Замятин отлично знал эту Россию — но как иностранец. Он ненавидел главную черту здешней публики — готовность надевать на себя любые маски, ибо суть от маски не зависит: предательство остается предательством под любой маской. Вот он негодует: «Я никогда не скрывал своего отношения к почти повальному литературному раболепству, прислуживанию и перекрашиванию». Он в знаменитой статье «Я боюсь» боится именно того, что Россия недостаточно изменилась в результате революции. Очень европейский страх. Он ставит нам в пример французов, которые были в своей революционности куда радикальней; но где ж ему было понять, что РУССКАЯ революция — это наиболее радикальное средство сохранить существующий порядок вещей? Сталин вот это понимал. И Булгаков понимал.
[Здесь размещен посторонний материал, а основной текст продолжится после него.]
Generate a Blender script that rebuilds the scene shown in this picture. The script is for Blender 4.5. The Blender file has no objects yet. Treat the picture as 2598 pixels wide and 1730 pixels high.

А ему, европейцу, где же проникнуться?

И выпустили его, вероятно, именно по этой тайной причине — потому что низкоинтеллектуальные сущности отличаются поразительным чутьем. Он был чужой — и порядочный; он умел держать слово; если он пообещал ТАМ не говорить и не писать гадостей — значит, и не будет.

И слово сдержал.

А если ты чувствуешь себя русским, то есть своим для этой сдвинутой системы ценностей, в которой традиционная этика ничего не значит, а сила и мимикрия решают все — то и ради Бога. Оставайся, милости просим. Художественный результат гарантирован. Напишешь со временем знаменитый русский роман, а потом его, глядишь, и напечатают. Роман о том, что Понтий Пилат был милейший человек, и так с ними со всеми и надо. Только храбрости ему немного не хватало, но это дело поправимое. Всегда найдется Мастер, который крикнет: «Свободен! Свободен! Он ждет тебя!»

Те же, кто устойчив к этому соблазну, выберут, пожалуй, Замятина — и его прозу, и его путь. И не сказать, чтобы у меня был готовый ответ — но вчуже я, пожалуй, склоняюсь на сторону Евгения Ивановича с вечным его мундштучком.